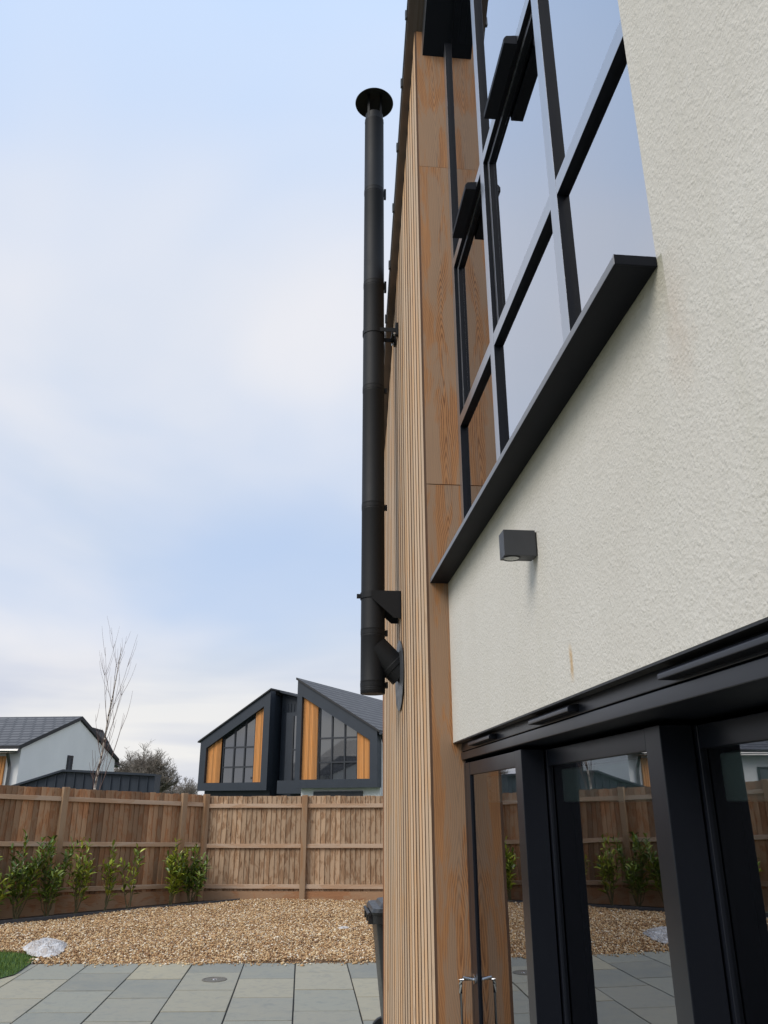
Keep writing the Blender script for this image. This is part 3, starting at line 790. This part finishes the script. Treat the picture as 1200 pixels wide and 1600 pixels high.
# sliding panels stepping back one track each
def panel(y0, y1, x0, handle=False):
    mb = MB(); dp = .088; s_ = .095
    mb.box(x0, x0+dp, y1-.10, y1, .03, 1.985); mb.box(x0, x0+dp, y0, y0+s_, .03, 1.985)
    mb.box(x0+.001, x0+dp-.001, y0+s_, y1-.10, 1.925, 1.984, 'b'); mb.box(x0+.001, x0+dp-.001, y0+s_, y1-.10, .031, .12, 'b')
    pn = shade_sides(obj('sliding_door', mb, M_door, H, bevel=.003))
    gm = MB()
    for gx in (x0+.010, x0+.034):
        k = len(gm.v); gm.v += [(gx, y0+s_, .12), (gx, y1-.10, .12), (gx, y1-.10, 1.925), (gx, y0+s_, 1.925)]; gm.face((k, k+3, k+2, k+1))
    gp = obj('pane', gm, M_glass_d, pn); gp.data.materials.append(M_glass_i); gp.data.polygons[1].material_index = 1
    if handle:
        hm = MB(); yh = y1-.045
        hm.tube([(x0, yh, 1.05), (x0-.055, yh, 1.052), (x0-.066, yh, 1.045), (x0-.068, yh, 1.03), (x0-.068, yh, .995)], [.009, .009, .009, .0085, .008], 12)
        hm.tube([(x0-.001, yh, 1.05), (x0-.008, yh, 1.05)], .022, 16)
        obj('handle', hm, M_chrome, pn, smooth=True)
        hm = MB(); hm.tube([(x0-.068, yh, .9955), (x0-.066, yh, .78), (x0-.055, yh, .765), (x0, yh, .765)], .006, 8)
        obj('handle_grip', hm, M_dark2, pn, smooth=True)
    return pn
panel(2.985, YC-.046, .80, True); panel(1.985, 3.075, .895); panel(.94, 2.075, .990); panel(-.07, 1.03, 1.085)
# floor track
mb = MB(); mb.box(.78, 1.30, YD0, YC-.001, .013, .028); obj('door_track', mb, M_dark2, H)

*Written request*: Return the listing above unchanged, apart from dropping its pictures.

*In response*:
Keep writing the Blender script for this image. This is part 3, starting at line 790. This part finishes the script. Treat the picture as 1200 pixels wide and 1600 pixels high.
# sliding panels stepping back one track each
def panel(y0, y1, x0, handle=False):
    mb = MB(); dp = .088; s_ = .095
    mb.box(x0, x0+dp, y1-.10, y1, .03, 1.985); mb.box(x0, x0+dp, y0, y0+s_, .03, 1.985)
    mb.box(x0+.001, x0+dp-.001, y0+s_, y1-.10, 1.925, 1.984, 'b'); mb.box(x0+.001, x0+dp-.001, y0+s_, y1-.10, .031, .12, 'b')
    pn = shade_sides(obj('sliding_door', mb, M_door, H, bevel=.003))
    gm = MB()
    for gx in (x0+.010, x0+.034):
        k = len(gm.v); gm.v += [(gx, y0+s_, .12), (gx, y1-.10, .12), (gx, y1-.10, 1.925), (gx, y0+s_, 1.925)]; gm.face((k, k+3, k+2, k+1))
    gp = obj('pane', gm, M_glass_d, pn); gp.data.materials.append(M_glass_i); gp.data.polygons[1].material_index = 1
    if handle:
        hm = MB(); yh = y1-.045
        hm.tube([(x0, yh, 1.05), (x0-.055, yh, 1.052), (x0-.066, yh, 1.045), (x0-.068, yh, 1.03), (x0-.068, yh, .995)], [.009, .009, .009, .0085, .008], 12)
        hm.tube([(x0-.001, yh, 1.05), (x0-.008, yh, 1.05)], .022, 16)
        obj('handle', hm, M_chrome, pn, smooth=True)
        hm = MB(); hm.tube([(x0-.068, yh, .9955), (x0-.066, yh, .78), (x0-.055, yh, .765), (x0, yh, .765)], .006, 8)
        obj('handle_grip', hm, M_dark2, pn, smooth=True)
    return pn
panel(2.985, YC-.046, .80, True); panel(1.985, 3.075, .895); panel(.94, 2.075, .990); panel(-.07, 1.03, 1.085)
# floor track
mb = MB(); mb.box(.78, 1.30, YD0, YC-.001, .013, .028); obj('door_track', mb, M_dark2, H)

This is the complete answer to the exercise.